Tuesday, April 23, 2019

30 Great Poems for April, Day 23: “There Are Birds Here” by Jamaal May

Read “There Are Birds Here” on the Poetry Foundation site here.

A couple of years ago, I was in a workshop group that had a great holiday tradition: For our December meeting, rather than workshop each other’s poems as usual, we each brought a stack of poems by other people that we’d read during the past year, poems that had made a great impression on us*. One of the poems I brought was this one by Jamaal May.

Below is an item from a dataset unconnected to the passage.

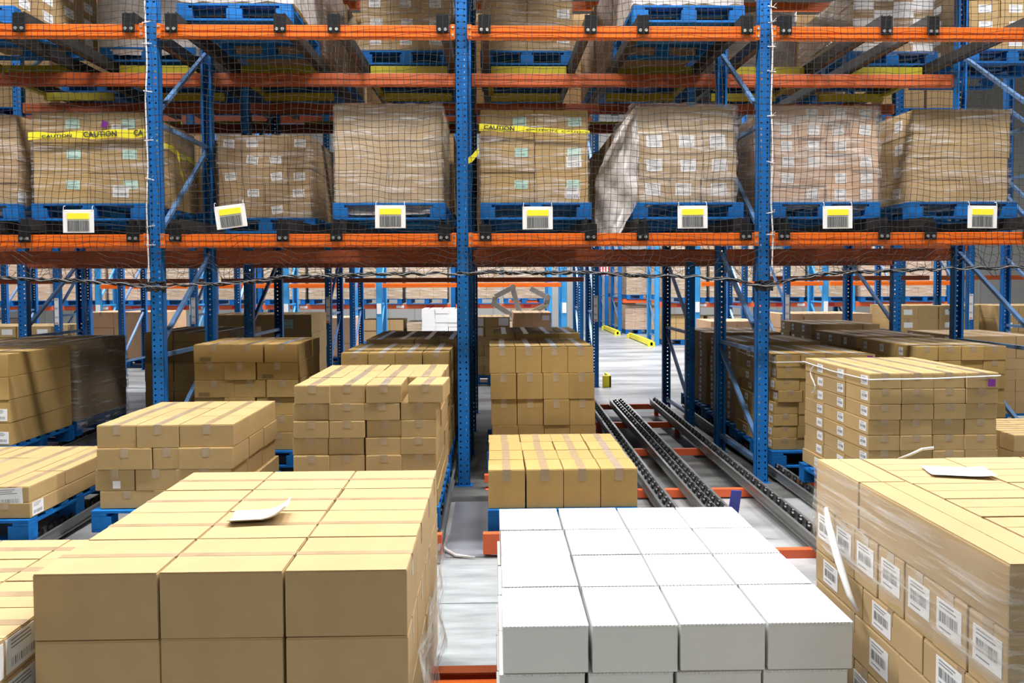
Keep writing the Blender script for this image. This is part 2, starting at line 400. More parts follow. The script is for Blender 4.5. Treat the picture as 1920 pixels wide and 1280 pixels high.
def tape_mesh(w, d, h, tape, m):
    def make():
        mb = MB(); tw = min(.026, .12*max(w, d)); dn = min(.075, h*.42); e = .0009
        if tape == 'y':
            mb.box(-tw, tw, -d/2-e, d/2+e, h-.0002, h+e); mb.box(-tw, tw, -d/2-e, -d/2+.001, h-dn, h); mb.box(-tw, tw, d/2-.001, d/2+e, h-dn, h)
        else:
            tw = min(tw*.75, .014 if w > .3 else .03)
            mb.box(-w/2-e, w/2+e, -tw, tw, h-.0002, h+e); mb.box(-w/2-e, -w/2+.001, -tw, tw, h-dn, h); mb.box(w/2-.001, w/2+e, -tw, tw, h-dn, h)
        mb.m = [0]*6+[1]*12
        return mb.mesh('tape', [m, 'tape_clear'])
    return cached(('tape', round(w, 4), round(d, 4), round(h, 4), tape, m), make)
VIS = {'wrappedlong': '11', 'bigtan': '11111111111111101010000000101', 'wrapped': '100010001000100010001000100010010100101000000000001', 'plain': '1100110011', 'lowleft': '00000001000100110011000001', 'threewide': '11101110111101000111010001', 'capa': '110111011101', 'last': '11001100110011', 'dotted': '111111111111', 'shade': '01010101', 'capd': '1100110011', 'wrappedtop': '00010010010011011', 'flat': '00010011011000101', 'upperd': '0000110011', 'papers': '111000111000111000111', 'gapstack': '1111000100001111000000111100000011110000001111', 'labelled': '111110001000111110000011111000001111101000111110000010101', 'mid': '11100000011100000111000000010000000100000001', 'square': '11110000000000001111000000001111', 'edge': '01000100010001', 'backtan': '111', 'upperh': '00000000000000000110000001', 'wide': '1111100010000001', 'dusk': '111100001111000011110000111100000111', 'pale': '0000000000001000001', 'shiny': '11110000111100001111000011110000111100001111', 'strip': '1', 'sixa': '1111', 'upperc': '000000111000111000111', 'tagged': '1000000000001000000000100000000010000000001000000000100000000010000000001', 'uppera': '000000000000000000001', 'uppere': '0000000000000000001', 'upperab': '000000000000000000001001', 'topleft': '000000000000000000000000000000000000000001000000100000101', 'backpink': '11', 'midback': '01', 'shadeback': '001', 'rightd': '100000001', 'centreb': '11', 'upperg': '00000000000000000000000000001000000000001', 'widemid': '1', 'rightc': '100000001', 'white': '1111111111111111111110101000000000000000000010101'}  #VIS#
REST = {}   # material -> MB of everything past the three hundred largest
REG = []
def place_name(i, n, words):
    a, z = words
    if n == 1: return ''
    if i == 0: return a
    if i == n-1: return z
    if n == 3: return 'middle'
    return ORD[i]+' from '+('left' if a == 'left' else 'front')
def load(key, phrase, X, Y, z0, hs, nx, ny, m='tan', tape='y', tmat='tape_clear', labs=(), adj='tan', jit=.004, gap=.004, show='FTRL', name='carton', scallop=False, xcuts=None, ycuts=None, lift=0, group=None, shift=None, notape=(), rot=.006, seam=None):
    """hs: layer heights from the top down.  labs: (side, w, h, style, u, v, tilt, every)"""
    rnd = random.Random(key); x0, x1 = X; y0, y1 = Y; nz = len(hs); tot = sum(hs)
    zt = z0+tot; vis = None if VIS is None else VIS.get(key, '')
    idx = -1
    for iz in range(nz):
        h = hs[iz]; zb = zt-h; zt = zb
        xc = (xcuts[iz % len(xcuts)] if xcuts else [i/nx for i in range(nx+1)]); yc = (ycuts[iz % len(ycuts)] if ycuts else [i/ny for i in range(ny+1)])
        NX, NY = len(xc)-1, len(yc)-1
        sx = (shift[iz % len(shift)] if shift else 0)
        for iy in range(NY):
            for ix in range(NX):
                shell = iz == 0 or iy == 0 or ix == 0 or ix == NX-1 or iy == NY-1
                if not shell: continue
                seen = (iz == 0 and 'T' in show) or (iy == 0 and 'F' in show) or (ix == 0 and 'L' in show) or (ix == NX-1 and 'R' in show)
                idx += 1
                a, b_ = x0+(x1-x0)*xc[ix], x0+(x1-x0)*xc[ix+1]; c, d_ = y0+(y1-y0)*yc[iy], y0+(y1-y0)*yc[iy+1]
                wd, dp = b_-a-gap, d_-c-gap*(1.5 if scallop else 1)
                cx = (a+b_)/2+rnd.uniform(-jit, jit)*.5+sx; cy = (c+d_)/2+rnd.uniform(-jit, jit); rz = rnd.uniform(-rot, rot)
                if key == 'gapstack' and (ix, iy, iz) == (3, 0, 0): cx += .045; cy -= .01; rz = -.055
                zz = zb+lift*(cy-y0)
                hh = h-.0015
                if vis is not None:
                    ind = idx < len(vis) and vis[idx] == '1'
                else: ind = seen
                tp = tape if iz not in notape else None
                myl = []
                for L in labs:
                    sd, lw, lh, st, u, v, tilt, ev = L
                    if sd == 'F' and iy != 0 or sd == 'L' and ix != 0 or sd == 'R' and ix != NX-1: continue
                    if ev and not ev(ix, iy, iz): continue
                    myl.append(L)
                if not ind:
                    mb = REST.setdefault(m, MB()); mb.box(cx-wd/2, cx+wd/2, cy-dp/2, cy+dp/2, zz, zz+hh)
                    if seen and iz == 0 and tp:
                        mt = REST.setdefault(tmat, MB())
                        if tp == 'y': mt.box(cx-.025, cx+.025, cy-dp/2, cy+dp/2, zz+hh, zz+hh+.001)
                        else: mt.box(cx-wd/2, cx+wd/2, cy-.02, cy+.02, zz+hh, zz+hh+.001)
                    for sd, lw, lh, st, u, v, tilt, ev in myl:
                        if st == 'print': continue
                        mt = REST.setdefault('mint' if st == 'mint' else 'paper', MB()); mk = REST.setdefault('ink_grey', MB())
                        zc = zz+h*v
                        if sd == 'F': xx = cx+wd*(u-.5); mt.box(xx-lw/2, xx+lw/2, cy-dp/2-.002, cy-dp/2, zc-lh/2, zc+lh/2)
                        elif sd == 'L':
                            yy = cy-dp*(u-.5); mt.box(cx-wd/2-.002, cx-wd/2, yy-lw/2, yy+lw/2, zc-lh/2, zc+lh/2)
                            if st == 'bar':
                                for q in range(7): ya = yy-lw*.36+lw*.1*q; mk.box(cx-wd/2-.0026, cx-wd/2-.002, ya, ya+lw*(.03+.03*(q*5 % 3)/2), zc-lh*.18, zc+lh*.16)
                        else: yy = cy+dp*(u-.5); mt.box(cx+wd/2, cx+wd/2+.002, yy-lw/2, yy+lw/2, zc-lh/2, zc+lh/2)
                    continue
                pos = []
                if NX > 1: pos.append({0: 'left', NX-1: 'right'}.get(ix, 'middle' if NX == 3 else ORD[ix])+' column')
                if NY > 1: pos.append({0: 'front'}.get(iy, 'back' if iy == NY-1 else ('middle' if NY == 3 else ORD[iy]))+' row')
                if nz > 1: pos.append({0: 'top'}.get(iz, 'bottom' if iz == nz-1 else ORD[iz])+' layer')
                lab = '%s carton, %s, %s' % (adj, ' '.join(pos), phrase)
                o = link(name, carton_mesh(wd, dp, hh, m, tp or seam or 'y', scallop), None, (cx, cy, zz), rz)
                tag(o, lab, 'carton', group or ('cartons of '+phrase.replace('on the ', '').replace('of the ', '')))
                REG.append((key, idx, o.name))
                if tp: link('tape', tape_mesh(wd, dp, hh, tp, tmat), o)
                for sd, lw, lh, st, u, v, tilt, ev in myl:
                    zc = h*v; me = label_mesh(lw, lh, st); ti = tilt*rnd.uniform(-1, 1)
                    l = link('printed_mark' if st == 'print' else 'shipping_label', me, o)
                    if sd == 'F': l.location = (wd*(u-.5)+rnd.uniform(-1, 1)*.01*(tilt > 0), -dp/2-.0004, zc); l.rotation_euler = (0, ti, 0)
                    elif sd == 'L': l.location = (-wd/2-.0004, -dp*(u-.5), zc); l.rotation_euler = (0, ti, -math.pi/2)
                    else: l.location = (wd/2+.0004, dp*(u-.5), zc); l.rotation_euler = (0, ti, math.pi/2)

def film(X, Y, z0, z1, label, m='film', sides='FLRB', off=.008, amp=.006, top=False, bulge=0, name='stretch_film', seed=0):
    """thin plastic sleeve around a load, slightly wrinkled, open at the top and bottom"""
    rnd = random.Random(label+str(seed)); x0, x1 = X[0]-off, X[1]+off; y0, y1 = Y[0]-off, Y[1]+off
    mb = MB(); ph = [rnd.uniform(0, 6.28) for _ in range(6)]
    def wr(u, z): return amp*(math.sin(9*z*3+u*4+ph[0])*.5+math.sin(31*z+u*7+ph[1])*.35+math.sin(u*23+z*11+ph[2])*.3)+amp*.8
    ring = []
    nu = 14
    if 'L' in sides: ring += [((x0, y1-(y1-y0)*i/nu), (-1, 0)) for i in range(nu)]
    if 'F' in sides: ring += [((x0+(x1-x0)*i/nu, y0), (0, -1)) for i in range(nu)]
    if 'R' in sides: ring += [((x1, y0+(y1-y0)*i/nu), (1, 0)) for i in range(nu)]
    if 'B' in sides: ring += [((x1-(x1-x0)*i/nu, y1), (0, 1)) for i in range(nu)]
    closed = set('LFRB') <= set(sides)
    if not closed:
        if 'R' in sides: ring.append(((x1, y1), (1, 0)))
        elif 'F' in sides: ring.append(((x1, y0), (0, -1)))
        else: ring.append(((x0, y0), (-1, 0)))
    nz = max(6, int((z1-z0)/.035)); k = len(ring)
    for j in range(nz+1):
        z = z0+(z1-z0)*j/nz
        for i, (p, nrm) in enumerate(ring):
            a = wr(i*.31, z)+bulge*math.sin(math.pi*j/nz)
            zj = z+(rnd.uniform(-.012, .012) if j in (0, nz) else 0)
            mb.v.append((p[0]+nrm[0]*a, p[1]+nrm[1]*a, zj))
    for j in range(nz):
        for i in range(k if closed else k-1):
            q = (i+1) % k; mb.f.append((j*k+i, j*k+q, (j+1)*k+q, (j+1)*k+i)); mb.m.append(0)
    if top:
        n = 10
        T = []
        for j in range(n+1):
            for i in range(n+1):
                T.append((x0+(x1-x0)*i/n, y0+(y1-y0)*j/n, z1+.004+abs(wr(i*.6, j*.2))*.6))
        n0 = len(mb.v); mb.v += T
        for j in range(n):
            for i in range(n):
                a = n0+j*(n+1)+i; mb.f.append((a, a+1, a+n+2, a+n+1)); mb.m.append(0)
    o = mb.obj(name, m, smooth=True); tag(o, label, 'plastic wrap'); return o
exec_order = []
# ---- foreground stacks
load('bigtan', 'of the big foreground stack', (-1.356, -.256), (2.266, 3.49), .06, [.200]*4, 3, 4, m='tan_pale', tape='x', adj='plain tan', gap=.006, jit=.004, show='FTR', rot=.008)
load('white', 'of the white stack', (.020, 1.036), (2.165, 3.31), .17, [.140]*4, 4, 4, m='white_card', tape=None, adj='white', gap=.009, show='FTL', scallop=True, name='white_carton', shift=[0, -.012, -.004, -.018], )
load('lowleft', 'of the stack at the lower left corner', (-2.48, -1.40), (1.99, 3.07), .20, [.125]*4, 4, 5, m='tan_pale', tape='x', adj='tan', show='TR',
     labs=[('R', .20, .10, 'doc', .5, .5, 0, lambda ix, iy, iz: iy in (0, 1) and iz < 3)])
load('wrappedtop', 'of the near right film wrapped stack', (1.297, 2.12), (1.665, 2.69), .925, [.155], 3, 6, m='tan_pale', tape=None, seam='x', adj='flat tan', show='FTL',
     xcuts=[[0, .365, .70, 1]], ycuts=[[0, .17, .335, .5, .665, .83, 1]])
load('wrappedlong', 'along the flank of the near right film wrapped stack', (1.14, 1.295), (1.665, 2.69), .925, [.155], 1, 2, m='tan_pale', tape=None, adj='long tan', show='FTL', ycuts=[[0, .69, 1]])
load('wrapped', 'of the near right film wrapped stack', (1.14, 2.12), (1.665, 2.69), .22, [.165, .105, .145, .145, .145], 3, 6, m='tan_pale', tape='x', adj='labelled tan', show='FTL',
     xcuts=[[0, .25, .5, .75, 1], [0, .33, .66, 1], [0, .5, 1]],
     ycuts=[[i/7 for i in range(8)], [0, .33, .66, 1], [0, .45, 1]],
     labs=[('L', .105, .085, 'bar', .5, .56, 0, lambda ix, iy, iz: iz == 0), ('L', .11, .075, 'bar', .35, .5, 0, lambda ix, iy, iz: iz in (1, 3)), ('L', .11, .085, 'bar', .8, .5, 0, lambda ix, iy, iz: iz in (2, 4))])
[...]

Reading it out loud to that roomful of people, I realized that one of the great strengths of this poem is that each line ends at a spot where you’d pause or
take a breath. This poem talks, like the poet is sitting next to you in a café and relating this story. And the way he tells it, it’s one remembered assertion after another, just as you’d say it to someone: “No, / I don’t mean the bread is torn like cotton, / I said confetti, and no / not like the confetti / a tank can make of a building.”

Every time I read this poem, I think about how many conversations we have like this on a national scale, in our jobs, and in our personal lives. How many white people are going around saying they know how things are and how to fix them, when they don’t know the reality at all? And how often are misinformed people trying, and succeeding, to control the narrative when they don’t know what they’re talking about? Whitesplaining (as in this poem), mansplaining, a whole lot of other splaining. When really, what they should be internalizing is “Shut up and let someone else do the talking while you listen.” This poem says that, beautifully. What a gift.

[All through April, I’m featuring a favorite poem every day, along with a link where you can read it. Some are classics, some are newer, but each one is the kind of poem that I read, love, and immediately want to tell all my friends about. What better to time to share them than National Poetry Month?]

* I think every workshop group should do this**. And honestly, I get tired of workshopping, and sometimes I’d rather be in a poetry group that did only this, this celebration of other poets and other poems. What a great way to be introduced to poets you may not have read before.

** I also think all workshop groups should serve wine. None of mine ever do. Maybe that’s why I’m tired of workshopping.